JAPAN’s trade balance returned to deficit in January, with a shortfall of 646 billion yen (USD5.65 billion) as exports fell 13 percent from the year before, led by an 18 percent plunge in the value of shipments to China.
ABOARD PAPAL PLANE Pope Francis said that Donald Trump is “not Christian” if he intends to build a wall along the U.S.-Mexican border. Trump immediately fired back, saying it is disgraceful for a religious leader to question a person’s faith.
PHILIPPINES Manny Pacquiao says he respects Nike’s decision to sever ties with him over his comments about gay relationships but stood pat on his opposition to same-sex marriage and added he’s happy that “a lot of people were alarmed by the truth.”
POLAND Recently-seized documents show that Poland’s former president and Solidarity founder Lech Walesa was a paid informant for the communist-era secret security service from 1970-76, the head of Poland’s history institute said yesterday. A legend of the country’s successful struggle to topple communism, Walesa has previously acknowledged signing a commitment to be an informant, but has insisted he never acted on it.
SYRIA A Syrian national with links to Syrian Kurdish militia carried out the suicide bombing in Ankara that targeted military personnel killing at least 28 people and wounded dozens of others, Turkish PM Ahmet Davutoglu said yesterday. The PM vowed to retaliate against these groups. However, the main Kurdish militia in Syria says it has no links to Wednesday’s bombing.

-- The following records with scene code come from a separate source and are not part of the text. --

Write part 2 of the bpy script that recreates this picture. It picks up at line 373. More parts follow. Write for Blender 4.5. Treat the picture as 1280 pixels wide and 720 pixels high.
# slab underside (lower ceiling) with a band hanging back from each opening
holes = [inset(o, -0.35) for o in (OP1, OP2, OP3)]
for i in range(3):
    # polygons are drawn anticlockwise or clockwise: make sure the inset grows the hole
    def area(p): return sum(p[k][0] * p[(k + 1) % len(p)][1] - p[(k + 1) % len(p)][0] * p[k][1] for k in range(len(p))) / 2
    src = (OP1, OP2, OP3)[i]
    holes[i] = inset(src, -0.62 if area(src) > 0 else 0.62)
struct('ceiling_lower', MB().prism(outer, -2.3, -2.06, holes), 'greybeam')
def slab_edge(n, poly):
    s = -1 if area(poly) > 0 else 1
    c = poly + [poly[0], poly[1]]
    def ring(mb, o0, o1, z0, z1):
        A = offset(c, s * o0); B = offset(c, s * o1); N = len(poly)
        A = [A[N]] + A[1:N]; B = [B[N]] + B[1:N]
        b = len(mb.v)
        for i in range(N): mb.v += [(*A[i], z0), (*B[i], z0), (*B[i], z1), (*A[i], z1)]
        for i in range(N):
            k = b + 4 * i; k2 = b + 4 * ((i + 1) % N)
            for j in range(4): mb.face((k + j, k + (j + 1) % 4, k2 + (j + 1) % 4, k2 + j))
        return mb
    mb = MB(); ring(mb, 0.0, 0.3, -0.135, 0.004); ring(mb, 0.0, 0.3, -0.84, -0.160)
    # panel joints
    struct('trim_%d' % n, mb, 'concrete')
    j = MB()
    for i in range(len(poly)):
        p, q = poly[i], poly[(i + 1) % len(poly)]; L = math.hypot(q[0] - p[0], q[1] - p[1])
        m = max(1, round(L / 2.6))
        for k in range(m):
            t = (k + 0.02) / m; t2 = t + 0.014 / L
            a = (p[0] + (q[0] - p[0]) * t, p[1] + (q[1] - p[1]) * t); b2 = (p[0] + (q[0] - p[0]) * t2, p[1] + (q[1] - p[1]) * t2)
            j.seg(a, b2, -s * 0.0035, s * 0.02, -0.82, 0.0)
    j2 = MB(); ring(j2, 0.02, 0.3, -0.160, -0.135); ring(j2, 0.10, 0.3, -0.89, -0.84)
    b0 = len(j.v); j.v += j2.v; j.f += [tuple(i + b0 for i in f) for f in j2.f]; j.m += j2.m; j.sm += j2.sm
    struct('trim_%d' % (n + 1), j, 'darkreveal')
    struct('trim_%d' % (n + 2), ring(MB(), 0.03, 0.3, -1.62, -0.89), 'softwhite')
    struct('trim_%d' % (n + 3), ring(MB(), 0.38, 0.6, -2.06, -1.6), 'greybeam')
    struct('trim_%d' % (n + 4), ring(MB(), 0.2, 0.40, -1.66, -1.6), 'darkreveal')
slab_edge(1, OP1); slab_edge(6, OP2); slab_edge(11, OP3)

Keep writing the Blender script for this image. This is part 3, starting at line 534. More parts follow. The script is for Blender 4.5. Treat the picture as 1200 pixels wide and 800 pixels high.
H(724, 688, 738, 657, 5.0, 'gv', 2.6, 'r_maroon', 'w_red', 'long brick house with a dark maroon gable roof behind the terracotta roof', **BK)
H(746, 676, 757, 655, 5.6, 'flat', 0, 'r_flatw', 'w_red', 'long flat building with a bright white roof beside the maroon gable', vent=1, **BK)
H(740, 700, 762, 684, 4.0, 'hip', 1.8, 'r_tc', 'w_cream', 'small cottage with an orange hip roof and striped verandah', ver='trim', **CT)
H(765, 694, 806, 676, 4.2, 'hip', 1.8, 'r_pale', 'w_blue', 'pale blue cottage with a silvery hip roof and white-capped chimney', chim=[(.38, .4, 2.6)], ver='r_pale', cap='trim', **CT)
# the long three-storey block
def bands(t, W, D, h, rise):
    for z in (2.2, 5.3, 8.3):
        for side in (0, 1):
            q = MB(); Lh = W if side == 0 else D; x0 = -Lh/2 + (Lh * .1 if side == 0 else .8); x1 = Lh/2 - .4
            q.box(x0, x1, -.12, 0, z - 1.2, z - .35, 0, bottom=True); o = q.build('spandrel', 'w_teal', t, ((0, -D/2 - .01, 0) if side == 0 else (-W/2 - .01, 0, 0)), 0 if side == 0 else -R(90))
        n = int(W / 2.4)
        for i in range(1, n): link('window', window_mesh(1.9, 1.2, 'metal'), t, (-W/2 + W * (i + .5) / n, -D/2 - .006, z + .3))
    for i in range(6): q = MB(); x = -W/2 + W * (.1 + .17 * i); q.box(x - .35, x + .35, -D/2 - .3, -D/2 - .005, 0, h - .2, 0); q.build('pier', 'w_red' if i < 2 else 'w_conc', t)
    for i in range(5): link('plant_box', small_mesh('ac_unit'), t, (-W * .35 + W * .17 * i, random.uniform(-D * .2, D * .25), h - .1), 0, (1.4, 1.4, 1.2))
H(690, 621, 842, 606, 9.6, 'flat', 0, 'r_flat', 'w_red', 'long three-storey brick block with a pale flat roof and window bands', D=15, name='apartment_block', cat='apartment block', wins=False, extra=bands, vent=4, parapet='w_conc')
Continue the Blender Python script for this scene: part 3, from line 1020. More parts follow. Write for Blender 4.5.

RUSSIA‘s top domestic security agency says it has tracked down a group of suspects accused of forging personal documents for Islamic State group militants. The Federal Security Service, (FSB), said that it has arrested 14 suspected members of the group during a raid in the Moscow region. The FSB said the suspects were forging documents for Russians willing to join IS in Syria and also making papers for IS militants sent to Russia to carry out terror attacks.